"Les Nuits de Mashhad" d'Ali Abassi : la chasseresse
Depuis qu'il adopte les codes du thriller moderne, le cinéma iranien a la cote, et est porté aux nues par des gens qui ne supporteraient pas regarder plus de dix minutes d'un chef d'œuvre de Kiarostami. Et si, en plus, les films sont critiques par rapport au régime des mollahs, et à la dégradation dramatique de la société iranienne, raison de plus pour les aimer.
Bon, ne soyons pas amers, il est toujours plaisant de voir du cinéma capable de mêler les genres, de parler politique tout en jouant la carte du polar. Le problème est que le réalisateur des Nuits de Mashhad, l'exilé (au Danemark) Ali Abassi n'a clairement pas assez de talent - ou d'intelligence - pour gérer correctement ce fameux "mélange de genre", et qu'il tire trop souvent son film vers le gros thriller à l'américaine, avec plans nocturnes qui assimilent Mashhad - une ville sainte iranienne, recréée ici en Jordanie - à L.A., avec grosse musique bien envahissante quand le serial killer déboule, et surtout, surtout, avec une tendance au voyeurisme outrancier quand il s'agit de filmer la violence contre les femmes (qu'il condamne, bien sûr, nous l'avons compris). On nous rétorquera sans doute que les mêmes procédés ne nous choquent pas dans le cinéma coréen (on pense à The Chaser, par exemple...), mais c'est ici leur usage à égalité avec les techniques du cinéma du réalisme social qui pose quand même problème.
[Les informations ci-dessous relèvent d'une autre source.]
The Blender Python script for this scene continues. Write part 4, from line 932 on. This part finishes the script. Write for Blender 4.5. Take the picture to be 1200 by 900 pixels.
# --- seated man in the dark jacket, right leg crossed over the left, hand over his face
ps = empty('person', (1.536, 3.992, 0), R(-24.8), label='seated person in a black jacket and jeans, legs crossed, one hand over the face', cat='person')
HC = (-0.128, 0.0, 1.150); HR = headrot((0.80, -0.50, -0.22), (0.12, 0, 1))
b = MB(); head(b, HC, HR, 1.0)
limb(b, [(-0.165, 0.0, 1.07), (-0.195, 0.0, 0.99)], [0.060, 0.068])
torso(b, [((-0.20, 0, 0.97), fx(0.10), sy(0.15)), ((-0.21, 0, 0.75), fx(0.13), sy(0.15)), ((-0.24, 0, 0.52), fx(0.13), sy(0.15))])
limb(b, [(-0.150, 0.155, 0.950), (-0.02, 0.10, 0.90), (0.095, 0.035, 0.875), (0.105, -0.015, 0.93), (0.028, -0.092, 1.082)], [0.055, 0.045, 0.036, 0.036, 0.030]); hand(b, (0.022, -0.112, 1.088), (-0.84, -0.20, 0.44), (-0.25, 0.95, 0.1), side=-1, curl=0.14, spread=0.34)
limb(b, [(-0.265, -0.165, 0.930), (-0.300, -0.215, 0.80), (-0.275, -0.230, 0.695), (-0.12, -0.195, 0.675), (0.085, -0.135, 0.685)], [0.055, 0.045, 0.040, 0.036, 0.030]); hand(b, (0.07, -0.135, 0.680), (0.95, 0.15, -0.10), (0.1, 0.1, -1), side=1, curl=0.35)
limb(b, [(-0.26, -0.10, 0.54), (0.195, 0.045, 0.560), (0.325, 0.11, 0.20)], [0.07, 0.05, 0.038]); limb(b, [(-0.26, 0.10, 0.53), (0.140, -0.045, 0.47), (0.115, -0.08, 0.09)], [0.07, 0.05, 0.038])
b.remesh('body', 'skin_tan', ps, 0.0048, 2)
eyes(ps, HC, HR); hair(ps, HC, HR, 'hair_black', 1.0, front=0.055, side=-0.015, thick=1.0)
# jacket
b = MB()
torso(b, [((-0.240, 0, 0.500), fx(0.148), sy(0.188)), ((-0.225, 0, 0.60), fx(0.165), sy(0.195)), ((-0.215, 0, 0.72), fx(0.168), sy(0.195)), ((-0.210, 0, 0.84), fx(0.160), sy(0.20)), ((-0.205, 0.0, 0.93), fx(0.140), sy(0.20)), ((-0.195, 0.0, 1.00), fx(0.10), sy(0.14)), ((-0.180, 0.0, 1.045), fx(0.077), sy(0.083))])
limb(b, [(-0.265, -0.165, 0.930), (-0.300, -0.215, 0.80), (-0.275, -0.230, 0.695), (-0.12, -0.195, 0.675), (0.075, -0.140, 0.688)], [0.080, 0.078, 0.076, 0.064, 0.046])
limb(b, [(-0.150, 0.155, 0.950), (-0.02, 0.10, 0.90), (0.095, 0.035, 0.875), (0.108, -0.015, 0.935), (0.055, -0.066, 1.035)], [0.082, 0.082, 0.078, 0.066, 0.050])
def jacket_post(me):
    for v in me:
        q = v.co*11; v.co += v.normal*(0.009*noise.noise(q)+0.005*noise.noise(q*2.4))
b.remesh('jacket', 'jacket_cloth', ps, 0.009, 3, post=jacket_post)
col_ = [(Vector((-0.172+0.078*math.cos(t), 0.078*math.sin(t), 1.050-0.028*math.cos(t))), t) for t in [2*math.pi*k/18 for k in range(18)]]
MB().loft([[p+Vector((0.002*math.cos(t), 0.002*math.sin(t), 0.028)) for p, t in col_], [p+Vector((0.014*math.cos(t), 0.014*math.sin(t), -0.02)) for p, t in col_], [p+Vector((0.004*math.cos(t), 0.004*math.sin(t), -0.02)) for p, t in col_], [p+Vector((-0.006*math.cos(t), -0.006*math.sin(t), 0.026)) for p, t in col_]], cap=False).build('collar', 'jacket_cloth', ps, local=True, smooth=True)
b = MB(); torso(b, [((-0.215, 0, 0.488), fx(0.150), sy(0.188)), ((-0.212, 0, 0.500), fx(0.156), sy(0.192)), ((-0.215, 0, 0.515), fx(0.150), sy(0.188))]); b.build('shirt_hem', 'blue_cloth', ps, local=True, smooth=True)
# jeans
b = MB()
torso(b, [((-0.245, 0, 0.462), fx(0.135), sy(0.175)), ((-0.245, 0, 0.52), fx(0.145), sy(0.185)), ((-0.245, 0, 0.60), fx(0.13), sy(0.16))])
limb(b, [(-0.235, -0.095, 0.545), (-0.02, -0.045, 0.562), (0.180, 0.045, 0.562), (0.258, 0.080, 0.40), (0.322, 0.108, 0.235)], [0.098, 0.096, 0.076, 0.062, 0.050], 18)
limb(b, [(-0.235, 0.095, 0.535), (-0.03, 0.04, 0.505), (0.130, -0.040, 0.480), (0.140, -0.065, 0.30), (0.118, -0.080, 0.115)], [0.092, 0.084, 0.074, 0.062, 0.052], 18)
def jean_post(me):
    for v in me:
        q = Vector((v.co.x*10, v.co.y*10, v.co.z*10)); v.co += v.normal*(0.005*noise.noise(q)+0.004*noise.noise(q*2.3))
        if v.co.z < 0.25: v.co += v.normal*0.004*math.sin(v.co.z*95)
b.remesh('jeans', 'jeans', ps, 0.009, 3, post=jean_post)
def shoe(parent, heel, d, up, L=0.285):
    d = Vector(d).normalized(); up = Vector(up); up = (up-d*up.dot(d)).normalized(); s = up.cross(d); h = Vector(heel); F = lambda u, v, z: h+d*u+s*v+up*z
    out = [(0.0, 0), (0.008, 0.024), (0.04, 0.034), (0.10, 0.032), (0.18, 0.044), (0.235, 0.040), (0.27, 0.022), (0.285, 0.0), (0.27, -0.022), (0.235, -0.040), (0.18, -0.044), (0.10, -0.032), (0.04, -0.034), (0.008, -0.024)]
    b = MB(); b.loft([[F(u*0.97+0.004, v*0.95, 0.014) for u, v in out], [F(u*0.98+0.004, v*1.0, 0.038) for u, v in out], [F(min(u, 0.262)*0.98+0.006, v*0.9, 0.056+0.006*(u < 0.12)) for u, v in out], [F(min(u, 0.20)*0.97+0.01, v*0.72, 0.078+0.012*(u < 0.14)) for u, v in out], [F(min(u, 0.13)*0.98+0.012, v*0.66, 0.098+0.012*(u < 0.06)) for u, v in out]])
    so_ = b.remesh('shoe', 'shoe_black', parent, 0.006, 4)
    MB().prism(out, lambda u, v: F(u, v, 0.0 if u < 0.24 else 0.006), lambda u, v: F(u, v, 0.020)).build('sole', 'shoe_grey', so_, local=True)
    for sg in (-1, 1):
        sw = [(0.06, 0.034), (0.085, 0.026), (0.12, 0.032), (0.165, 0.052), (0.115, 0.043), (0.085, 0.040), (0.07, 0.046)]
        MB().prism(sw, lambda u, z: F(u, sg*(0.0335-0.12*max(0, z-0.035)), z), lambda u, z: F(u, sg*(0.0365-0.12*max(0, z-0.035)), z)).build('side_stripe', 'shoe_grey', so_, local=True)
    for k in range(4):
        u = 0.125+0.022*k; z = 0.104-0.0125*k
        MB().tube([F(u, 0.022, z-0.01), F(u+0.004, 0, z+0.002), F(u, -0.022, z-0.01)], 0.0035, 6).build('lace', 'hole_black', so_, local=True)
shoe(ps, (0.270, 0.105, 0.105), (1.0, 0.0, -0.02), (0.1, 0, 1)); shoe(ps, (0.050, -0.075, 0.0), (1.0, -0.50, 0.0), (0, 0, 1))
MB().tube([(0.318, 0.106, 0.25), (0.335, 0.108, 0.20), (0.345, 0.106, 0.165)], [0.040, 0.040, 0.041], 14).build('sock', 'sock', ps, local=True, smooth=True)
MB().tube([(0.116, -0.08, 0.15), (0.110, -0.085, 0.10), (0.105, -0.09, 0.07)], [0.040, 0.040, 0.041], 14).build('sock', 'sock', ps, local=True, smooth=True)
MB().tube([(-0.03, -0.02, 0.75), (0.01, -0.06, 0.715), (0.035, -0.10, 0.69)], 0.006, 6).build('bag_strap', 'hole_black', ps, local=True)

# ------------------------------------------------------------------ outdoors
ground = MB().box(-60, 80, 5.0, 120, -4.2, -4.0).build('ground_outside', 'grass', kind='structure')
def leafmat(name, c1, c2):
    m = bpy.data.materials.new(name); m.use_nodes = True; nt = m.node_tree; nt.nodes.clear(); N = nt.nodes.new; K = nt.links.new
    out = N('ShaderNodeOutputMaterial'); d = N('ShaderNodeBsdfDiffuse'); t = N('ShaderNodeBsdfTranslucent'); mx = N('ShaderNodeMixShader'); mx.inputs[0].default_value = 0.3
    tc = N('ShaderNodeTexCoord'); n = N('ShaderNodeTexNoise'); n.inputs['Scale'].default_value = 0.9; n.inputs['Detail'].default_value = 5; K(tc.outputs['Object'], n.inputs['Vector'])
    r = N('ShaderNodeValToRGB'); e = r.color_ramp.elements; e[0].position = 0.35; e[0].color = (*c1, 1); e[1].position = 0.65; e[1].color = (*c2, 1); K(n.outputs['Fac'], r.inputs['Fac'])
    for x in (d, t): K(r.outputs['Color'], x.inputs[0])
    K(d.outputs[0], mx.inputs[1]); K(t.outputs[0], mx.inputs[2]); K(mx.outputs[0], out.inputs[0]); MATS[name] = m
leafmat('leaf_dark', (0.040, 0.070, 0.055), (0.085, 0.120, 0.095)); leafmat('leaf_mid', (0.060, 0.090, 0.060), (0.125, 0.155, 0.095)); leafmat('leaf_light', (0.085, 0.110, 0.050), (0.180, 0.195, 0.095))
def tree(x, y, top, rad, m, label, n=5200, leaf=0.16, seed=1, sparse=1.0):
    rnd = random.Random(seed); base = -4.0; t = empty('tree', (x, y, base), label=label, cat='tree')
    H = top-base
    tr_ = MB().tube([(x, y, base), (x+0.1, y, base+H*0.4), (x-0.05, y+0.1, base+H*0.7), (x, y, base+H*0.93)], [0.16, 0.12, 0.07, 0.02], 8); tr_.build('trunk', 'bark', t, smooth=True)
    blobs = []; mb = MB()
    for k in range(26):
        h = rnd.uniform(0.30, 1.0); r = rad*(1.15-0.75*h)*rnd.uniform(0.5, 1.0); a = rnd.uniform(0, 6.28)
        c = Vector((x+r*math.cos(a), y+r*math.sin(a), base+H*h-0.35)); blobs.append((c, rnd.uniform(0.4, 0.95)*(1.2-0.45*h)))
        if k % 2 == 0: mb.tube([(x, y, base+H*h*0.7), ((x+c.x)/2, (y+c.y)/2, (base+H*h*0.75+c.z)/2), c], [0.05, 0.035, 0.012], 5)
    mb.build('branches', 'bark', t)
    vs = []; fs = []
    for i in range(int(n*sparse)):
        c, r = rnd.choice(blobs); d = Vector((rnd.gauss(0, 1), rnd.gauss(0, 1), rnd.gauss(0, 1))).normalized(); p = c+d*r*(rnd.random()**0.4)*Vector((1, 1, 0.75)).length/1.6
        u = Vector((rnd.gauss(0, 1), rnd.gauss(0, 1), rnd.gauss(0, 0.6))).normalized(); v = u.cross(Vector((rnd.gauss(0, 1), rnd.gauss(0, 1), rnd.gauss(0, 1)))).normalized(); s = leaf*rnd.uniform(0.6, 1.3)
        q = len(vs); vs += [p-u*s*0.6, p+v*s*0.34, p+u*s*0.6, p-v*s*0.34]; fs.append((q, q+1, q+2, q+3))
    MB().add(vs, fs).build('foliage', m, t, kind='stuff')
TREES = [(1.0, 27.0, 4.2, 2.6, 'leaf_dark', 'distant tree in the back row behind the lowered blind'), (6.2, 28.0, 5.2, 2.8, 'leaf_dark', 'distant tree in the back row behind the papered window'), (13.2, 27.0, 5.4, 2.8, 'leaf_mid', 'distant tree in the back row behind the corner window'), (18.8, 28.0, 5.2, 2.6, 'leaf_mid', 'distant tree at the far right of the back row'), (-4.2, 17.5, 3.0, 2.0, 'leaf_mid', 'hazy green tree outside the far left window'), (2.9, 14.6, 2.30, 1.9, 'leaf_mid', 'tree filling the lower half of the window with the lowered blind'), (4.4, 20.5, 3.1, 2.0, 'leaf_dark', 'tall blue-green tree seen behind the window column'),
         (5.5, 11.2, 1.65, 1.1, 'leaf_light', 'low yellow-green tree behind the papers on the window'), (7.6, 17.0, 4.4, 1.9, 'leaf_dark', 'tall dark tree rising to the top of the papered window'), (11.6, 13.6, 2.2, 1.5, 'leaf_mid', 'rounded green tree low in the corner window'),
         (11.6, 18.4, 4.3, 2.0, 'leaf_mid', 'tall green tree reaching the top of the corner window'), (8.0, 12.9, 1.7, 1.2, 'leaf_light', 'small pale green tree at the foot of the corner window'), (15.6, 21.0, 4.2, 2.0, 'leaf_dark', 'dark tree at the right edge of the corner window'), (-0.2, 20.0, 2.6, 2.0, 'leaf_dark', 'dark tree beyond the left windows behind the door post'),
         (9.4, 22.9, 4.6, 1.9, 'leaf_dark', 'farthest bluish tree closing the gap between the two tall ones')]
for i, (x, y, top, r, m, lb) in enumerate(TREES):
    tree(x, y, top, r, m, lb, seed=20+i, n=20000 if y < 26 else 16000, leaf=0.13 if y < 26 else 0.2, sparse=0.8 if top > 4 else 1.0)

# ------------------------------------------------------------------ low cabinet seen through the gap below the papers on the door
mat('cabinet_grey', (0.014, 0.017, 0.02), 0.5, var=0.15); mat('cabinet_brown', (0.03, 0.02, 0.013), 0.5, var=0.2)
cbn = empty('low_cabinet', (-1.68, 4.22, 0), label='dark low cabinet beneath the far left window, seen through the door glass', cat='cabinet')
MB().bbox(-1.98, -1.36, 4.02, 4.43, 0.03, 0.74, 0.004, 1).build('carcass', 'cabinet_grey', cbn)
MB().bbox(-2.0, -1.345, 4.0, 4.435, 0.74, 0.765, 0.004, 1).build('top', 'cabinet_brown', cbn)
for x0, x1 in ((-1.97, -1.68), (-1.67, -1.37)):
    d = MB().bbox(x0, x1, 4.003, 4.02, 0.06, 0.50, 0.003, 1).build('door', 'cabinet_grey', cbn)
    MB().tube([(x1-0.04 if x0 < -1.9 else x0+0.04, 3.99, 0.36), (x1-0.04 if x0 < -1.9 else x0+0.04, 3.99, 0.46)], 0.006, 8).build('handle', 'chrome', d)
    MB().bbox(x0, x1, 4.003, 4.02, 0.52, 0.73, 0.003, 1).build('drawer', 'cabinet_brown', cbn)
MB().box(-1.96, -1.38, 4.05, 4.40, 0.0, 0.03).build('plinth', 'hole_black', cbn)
Les Nuits de Mashhad ne manque pourtant pas de qualité, ni de scènes fortes et passionnantes, quand il décrit le machisme violent de la société iranienne, et l'hypocrisie du système politique qui essaie à la fois de condamner et de justifier les actes criminels d'un fou de Dieu qui n'est, on le saisit vite, qu'un pervers refoulé des plus banals. On comprend mal par contre le Prix d'Interprétation à Cannes attribué à la très belle Zar Amir-Ebrahimi qui ne fait pas grand chose et n'est jamais convaincante (mais il s'agit sans doute d'un prix "politique" pour récompenser une actrice qui a souffert dans son pays pour sa liberté sexuelle). Et on ne peut s'empêcher de grincer des dents devant la dernière scène, qui voit les enfants du criminels mimer une scène de crime : l'idée de la transmission du Mal dans la société iranienne y est certes efficacement communiquée, mais un peu plus de subtilité de la part d'Abassi n'aurait pas fait de mal.